Sunday, November 27, 2016

Archie and The "Spread" Jumps

Archie's agility instructor only competes in NADAC. I intend to take Archie mainly to AKC agility events. So what's the difference? Jumps may be replaced with hoops which sit directly on the ground; the dog runs through them with no jumping required. NADAC doesn't use the teeter. And NADAC doesn't use the spread jumps: the double jump, triple jump, and broad jump. 

NADAC also has a lot of games where distance handling is required. Archie has some mad distance skills for a novice dog. Many novice dogs have to be babied all the way to the obstacle. As long as I am clear and consistent, I can send Archie away from me 20 or 30 feet, sometimes more depending on the flow of the course. I can even do this with contact obstacles. That takes strong commitment to the obstacle on his part, and a deep understanding of what my signals mean and what he needs to do with respect to that obstacle. 

But he's entered in his first AKC trial at the end of December. And there is no question that he will encounter the double jump, the triple jump, the broad jump, and the teeter at that trial. He has never seen these obstacles in class.

I wasted no time in finding a solution to the teeter problem. During the summer, I ordered an aluminum base and prepared the plank myself. In September, Archie and I worked our way up from a tipping plank on the ground to full-height teeter. He's rather enthusiastic about doing the teeter, sometimes pulling off the line I am working with him to run off and do it on his own. Some dogs like tunnels, mine prefers the contact obstacles.

I only started jumping him at his full jump height (16") at the beginning of November so there was no point in working on the spreads until then. And I don't actually have any real spread jumps. Rather than spend more money, I decided to take a more DIY approach.

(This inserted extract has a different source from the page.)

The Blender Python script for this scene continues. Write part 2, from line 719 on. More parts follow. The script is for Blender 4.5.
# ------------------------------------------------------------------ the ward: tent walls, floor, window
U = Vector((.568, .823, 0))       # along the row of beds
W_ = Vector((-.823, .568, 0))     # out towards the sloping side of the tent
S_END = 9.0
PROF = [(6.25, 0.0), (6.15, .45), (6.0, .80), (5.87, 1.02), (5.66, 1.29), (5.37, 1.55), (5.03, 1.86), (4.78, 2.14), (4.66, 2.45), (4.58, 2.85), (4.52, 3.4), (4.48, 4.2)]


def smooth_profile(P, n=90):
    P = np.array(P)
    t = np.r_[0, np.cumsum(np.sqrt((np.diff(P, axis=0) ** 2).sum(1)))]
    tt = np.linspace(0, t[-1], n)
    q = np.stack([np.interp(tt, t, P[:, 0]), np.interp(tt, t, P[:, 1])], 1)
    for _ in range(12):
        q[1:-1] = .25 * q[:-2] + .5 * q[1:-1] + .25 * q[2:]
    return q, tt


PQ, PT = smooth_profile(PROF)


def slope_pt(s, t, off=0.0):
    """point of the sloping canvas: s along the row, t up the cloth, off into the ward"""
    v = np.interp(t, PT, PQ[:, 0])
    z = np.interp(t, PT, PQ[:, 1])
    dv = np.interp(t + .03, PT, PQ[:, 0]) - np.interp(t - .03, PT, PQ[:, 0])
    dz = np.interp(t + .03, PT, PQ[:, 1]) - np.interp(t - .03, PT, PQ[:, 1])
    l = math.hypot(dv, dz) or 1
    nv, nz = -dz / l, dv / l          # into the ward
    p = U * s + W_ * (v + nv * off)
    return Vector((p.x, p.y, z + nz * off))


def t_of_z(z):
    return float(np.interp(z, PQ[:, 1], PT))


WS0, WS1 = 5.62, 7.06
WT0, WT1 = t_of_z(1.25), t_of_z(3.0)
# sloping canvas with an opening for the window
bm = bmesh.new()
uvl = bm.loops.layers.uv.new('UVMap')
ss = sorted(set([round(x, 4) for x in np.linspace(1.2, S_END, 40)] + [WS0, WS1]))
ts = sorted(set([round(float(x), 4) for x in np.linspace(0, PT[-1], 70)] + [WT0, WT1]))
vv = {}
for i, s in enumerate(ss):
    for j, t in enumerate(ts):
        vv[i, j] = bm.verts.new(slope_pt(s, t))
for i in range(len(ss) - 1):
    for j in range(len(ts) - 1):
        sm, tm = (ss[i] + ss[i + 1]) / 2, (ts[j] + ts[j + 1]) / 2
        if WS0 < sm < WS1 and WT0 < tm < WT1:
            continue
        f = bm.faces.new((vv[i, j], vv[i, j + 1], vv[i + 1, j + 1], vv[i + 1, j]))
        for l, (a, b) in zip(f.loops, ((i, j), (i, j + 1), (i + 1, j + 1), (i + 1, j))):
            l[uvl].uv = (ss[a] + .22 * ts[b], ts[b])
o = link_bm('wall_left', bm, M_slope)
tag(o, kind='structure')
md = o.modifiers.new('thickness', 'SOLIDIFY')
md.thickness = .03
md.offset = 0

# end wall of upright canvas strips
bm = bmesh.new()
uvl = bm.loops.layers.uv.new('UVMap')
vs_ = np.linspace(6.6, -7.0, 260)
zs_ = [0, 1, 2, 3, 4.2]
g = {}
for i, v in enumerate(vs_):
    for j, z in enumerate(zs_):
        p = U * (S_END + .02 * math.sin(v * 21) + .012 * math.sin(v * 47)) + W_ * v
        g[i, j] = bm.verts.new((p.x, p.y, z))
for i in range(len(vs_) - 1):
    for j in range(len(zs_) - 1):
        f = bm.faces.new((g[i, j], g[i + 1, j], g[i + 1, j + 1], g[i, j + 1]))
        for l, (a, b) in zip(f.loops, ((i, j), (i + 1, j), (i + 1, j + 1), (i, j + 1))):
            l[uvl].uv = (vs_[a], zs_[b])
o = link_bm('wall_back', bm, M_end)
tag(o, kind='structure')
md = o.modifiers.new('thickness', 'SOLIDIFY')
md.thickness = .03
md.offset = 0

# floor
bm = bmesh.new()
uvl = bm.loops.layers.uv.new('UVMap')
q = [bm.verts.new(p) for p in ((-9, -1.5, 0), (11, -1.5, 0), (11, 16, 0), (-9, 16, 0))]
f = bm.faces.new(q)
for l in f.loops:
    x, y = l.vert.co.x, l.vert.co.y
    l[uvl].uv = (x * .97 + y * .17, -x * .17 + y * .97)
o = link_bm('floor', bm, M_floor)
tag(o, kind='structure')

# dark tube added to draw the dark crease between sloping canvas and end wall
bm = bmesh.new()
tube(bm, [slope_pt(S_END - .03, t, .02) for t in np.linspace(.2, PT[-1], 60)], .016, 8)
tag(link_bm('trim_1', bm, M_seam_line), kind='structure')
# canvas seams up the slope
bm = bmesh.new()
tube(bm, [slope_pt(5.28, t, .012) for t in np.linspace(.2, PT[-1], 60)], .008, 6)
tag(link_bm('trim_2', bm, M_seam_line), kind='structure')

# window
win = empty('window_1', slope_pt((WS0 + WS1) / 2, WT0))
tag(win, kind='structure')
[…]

The double didn't pose much of a problem. It is a bi-direction obstacle with two bars at the dog's jump height spaced about 8 inches or so apart, and crossed bars below to give some depth perspective. It turned out to be quite easy to set two of my jumps next to each other. Archie figured this jump out very quickly, really in just one session. He has since learned how to turn and wrap the double. Rather than trying to micromanage it, I let him figure out that I will handle it like a jump but that he has to alter his take-off and landing points a little to accommodate it. 



I solved the triple problem using a similar, but far more rickety, arrangement. The triple can only be performed in one direction. There are three bars at ascending heights. The back of the jump is the highest bar. I taught Archie a new command with this one: hup. The command "over" works for jumps and for the double, but the triple requires that the dog choose a different point to take off and that he remains extended over the jump to safely clear it. This will also change his landing point. He figured this jump out very quickly too but didn't feel comfortable extending over it, instead using the fox terrier "boing"--most inefficient. Setting jumps before and after the triple and requiring him to approach the thing at speed seems to have solved the problem. Perhaps he senses how unstable this mess of PVC is because he never touches any part of it! 


The broad jump had me stumped for a while. It is a weird obstacle made out of long, narrow wooden steps. The width of the steps can be 6 or 8 inches, and you place several of them next to each other to make an obstacle whose width measures twice the dog's jump height, which in Archie's case would be 32 inches. The tops of the steps are usually sloped with the front a little bit lower. The obstacle as a whole doesn't ascend in height though. 

I finally hit on a quick, cheap solution. I bought a wooden shipping pallet for $4 and sawed off a couple of slats to make it close to the right jumping width (it was okay in the other dimension). I slapped a coat of white primer on the top and sides, then added "racing stripes" (as recommended by AKC to improve depth perspective). I used paint I already had from preparing my teeter plank. 


Then I set up jump standards on the four corners, and voila! A very ugly but workable facsimile of a broad jump. I use "hup" on this obstacle too. Archie needed the prompt of a jump bar in the middle of it for the first few times over it, but he figured this one out quickly too. At first, he sailed over it with his hind feet tucked way too far forward but adding jumps to the approach and exit to increase his speed helped him sort this out. 

Archie will never see equipment quite this crappy in competition, that's for sure. That wobbly triple I cobble together never looks the same two training sessions in a row. But I think that's okay. As part of learning the obstacle, he is learning that although there may be variations in its configuration, his performance of it will not change. He's proving to be a smart little dog who thinks on his feet. 

2 comments:

Rover Mom said...

We used to do this all the time as well (lining up the jumps in sort of a mock double/triple). I love the pallet idea for the broad jump! Did he think it was a contact obstacle at first?

lilspotteddog said...

He thought my initial attempts to mock up a broad jump were a contact, like a table w/o legs. That's when I came up with the idea of using the pallet since it looks more like a broad jump than anything else I had tried. At its debut, I set up the pallet with four jump standards at the corners and two additional jump standards in the middle with a very low jump bar set in them. The bar was perhaps 2 inches above the top of the pallet. Even from the very first attempt, Archie read it correctly as something to be jumped, not stepped on. I think painting it helped too. I am EXTREMELY pleased with my DIY broad jump. Cheap and effective--can't beat it!